Friday, July 2, 2010

Judge: 2-year-old girl must return to abusive dad's family (Orange County, California)

Shame on this unnamed judge. Taking this little girl and returning her to her abusive father's family, people she has never met. The dad, BENJAMIN MILLS JR., even has a prison record for domestic violence. He's such a devoted dad that his own mother has custody of his other two children. This is a familiar pattern with abuser dads. Custody itself is just a trophy. The actual work of raising children is delegated to someone else--either the new girlfriend, second wife, or the abuser's own mother. As long as its not the child's mother. She must be perpetually punished for not doing the abuser's bidding, see.

Yup, I think the adoptive mom's attorney is right. This guy is still angry at the birth mother, and wants to punish her by reclaiming "his property" in defiance of her wishes. Too bad the idiotic judge doesn't see the pattern here. But Daddy's rights must ride slipshod over every other consideration, right?

Custody Battle: Judge Says Girl Must Return to Ohio
The case pitted judges in Orange County against judges in Ohio

Updated 12:20 PM PDT, Fri, Jul 2, 2010

A judge ruled Friday that a girl at the center of a two-state custody battle must return to Ohio.

Stacey Doss of Orange County was attempting to retain custody of Vanessa, a 2-year-old girl she's raised since birth. Doss, who is single, started the adoption process in June 2008 after Vanessa's birth in Dayton, Ohio.

Vanessa's father, Benjamin Mills Jr., back in Ohio challenged the adoption and the case landed Friday in an Orange County courtroom.

An Ohio judge ruled last week that Vanessa should be returned to Montgomery County, Ohio, where she would be placed in foster care until officials sort out with whom she should be placed, Doss said.

Doss said she feared judges reviewing the case would decide to return Vanessa to Ohio, where she would be placed in foster care. Two psychiatric experts have prepared reports for Doss concluding that such a move would be a mistake, Doss said.

"This will break this child's heart and spirit and she will not recover," Doss said.

The girl will be cared for by her paternal grandmother.

Doss was given until July 16 to turn over the child. Doss said she will file an immediate appeal.

Patricia J. Robb of Legal Aid of Western Ohio, which is representing Mills, declined to discuss the details of the case before Friday's proceedings.

"For the benefit of all involved, we do not think it is appropriate to discuss the details of the case outside of the courtroom," Robb said. "We have faith that the court process will lead to results that are best for the child.
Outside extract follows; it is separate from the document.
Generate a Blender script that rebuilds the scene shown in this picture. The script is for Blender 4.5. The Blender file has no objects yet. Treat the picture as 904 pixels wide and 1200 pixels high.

Doss said she tried for years to become pregnant, but several fertility treatments failed.

"When I got divorced, someone said, 'Gosh, you've wanted it so long, why don't you consider adopting as a single mother?'" Doss said.

Doss, 45, signed up with adoption agencies, and after several discussions with pregnant women did not seem like the right fit, she was introduced to Vanessa's mother in Ohio.

Vanessa arrived earlier than expected June 13, 2008. Doss and the birth mother crammed months of bureaucratic machinations into two weeks of paperwork. Doss flew back to California with Vanessa in time for the Fourth of July two years ago.

"When I was still in Ohio, though, my attorney said, 'Don't panic, but the birth father of the birth mother's other two daughters has come forward and says he thinks he's the birth father (of Vanessa),'" Doss said.

The birth mother claimed the pregnancy was the result of a one-night stand, and the father was not Mills, with whom she had a longstanding relationship, Doss said.

But later, Mills was determined to be the father, she said.

Mills and the birth mother have had a "contentious relationship,'' including several restraining orders against each other and a prison record for Mills for domestic violence, according to Doss, who has cited court records.

Doss also claims Mills has relinquished custody of two daughters to his mother.

"He says he wants custody of (Vanessa), but I don't think he really wants custody of her," Doss said. "I think he's very mad at the birth mother and he believes Vanessa is his property. And, unfortunately, he's made this a racial issue."

Doss flew Mills to California in September to visit with Vanessa, and in the hope she could negotiate a settlement of the dispute. Mills returned to Orange County earlier this month for a supervised visit with his daughter, Doss said.